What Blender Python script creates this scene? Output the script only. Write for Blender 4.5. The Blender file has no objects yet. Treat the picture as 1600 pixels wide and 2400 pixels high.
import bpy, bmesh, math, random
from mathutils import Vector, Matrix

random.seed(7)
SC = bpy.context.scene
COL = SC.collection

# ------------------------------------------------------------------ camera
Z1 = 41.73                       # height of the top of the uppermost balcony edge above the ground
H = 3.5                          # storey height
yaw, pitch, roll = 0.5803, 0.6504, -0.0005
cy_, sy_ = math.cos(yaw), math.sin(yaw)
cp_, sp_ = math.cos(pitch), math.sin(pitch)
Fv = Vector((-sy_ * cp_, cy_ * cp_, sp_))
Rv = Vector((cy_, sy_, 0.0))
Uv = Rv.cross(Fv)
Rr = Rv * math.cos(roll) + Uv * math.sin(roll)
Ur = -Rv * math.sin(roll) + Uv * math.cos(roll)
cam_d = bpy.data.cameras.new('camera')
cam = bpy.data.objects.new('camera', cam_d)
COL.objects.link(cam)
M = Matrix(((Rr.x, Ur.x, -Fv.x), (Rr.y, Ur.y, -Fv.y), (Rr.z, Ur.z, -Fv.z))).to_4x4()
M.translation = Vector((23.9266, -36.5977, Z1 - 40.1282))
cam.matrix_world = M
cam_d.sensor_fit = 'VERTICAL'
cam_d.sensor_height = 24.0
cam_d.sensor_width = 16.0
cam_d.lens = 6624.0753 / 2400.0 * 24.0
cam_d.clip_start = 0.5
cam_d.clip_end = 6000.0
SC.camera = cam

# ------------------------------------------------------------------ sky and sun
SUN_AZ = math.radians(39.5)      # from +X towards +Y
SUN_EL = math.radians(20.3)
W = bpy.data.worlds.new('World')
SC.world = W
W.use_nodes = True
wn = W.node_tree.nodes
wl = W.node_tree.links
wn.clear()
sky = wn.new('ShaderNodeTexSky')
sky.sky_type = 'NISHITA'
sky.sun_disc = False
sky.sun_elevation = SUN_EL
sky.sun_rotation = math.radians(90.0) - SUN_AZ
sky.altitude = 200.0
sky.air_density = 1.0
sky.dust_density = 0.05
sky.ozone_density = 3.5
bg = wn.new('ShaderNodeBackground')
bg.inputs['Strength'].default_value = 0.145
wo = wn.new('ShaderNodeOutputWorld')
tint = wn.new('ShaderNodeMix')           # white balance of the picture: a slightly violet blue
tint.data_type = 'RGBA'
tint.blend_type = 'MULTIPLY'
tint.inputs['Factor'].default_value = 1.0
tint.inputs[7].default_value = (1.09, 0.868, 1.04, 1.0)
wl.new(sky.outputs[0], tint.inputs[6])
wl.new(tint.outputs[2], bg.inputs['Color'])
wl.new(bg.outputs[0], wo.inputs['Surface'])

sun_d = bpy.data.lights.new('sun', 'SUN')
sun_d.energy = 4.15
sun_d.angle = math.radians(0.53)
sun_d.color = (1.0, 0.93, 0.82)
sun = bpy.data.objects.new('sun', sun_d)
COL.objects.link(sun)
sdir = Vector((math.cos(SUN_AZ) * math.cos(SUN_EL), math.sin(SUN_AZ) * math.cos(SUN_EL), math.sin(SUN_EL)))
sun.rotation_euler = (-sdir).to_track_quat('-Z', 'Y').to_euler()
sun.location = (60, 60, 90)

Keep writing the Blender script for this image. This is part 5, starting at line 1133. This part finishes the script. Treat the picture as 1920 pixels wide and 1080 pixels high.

☆ ☆ ☆

Read through the entries and copy every line that includes "Treat".

What Blender Python script creates this scene? Output the script only. Write for Blender 4.5. The Blender file has no objects yet. Treat the picture as 1600 pixels wide and 2400 pixels high.
Keep writing the Blender script for this image. This is part 5, starting at line 1133. This part finishes the script. Treat the picture as 1920 pixels wide and 1080 pixels high.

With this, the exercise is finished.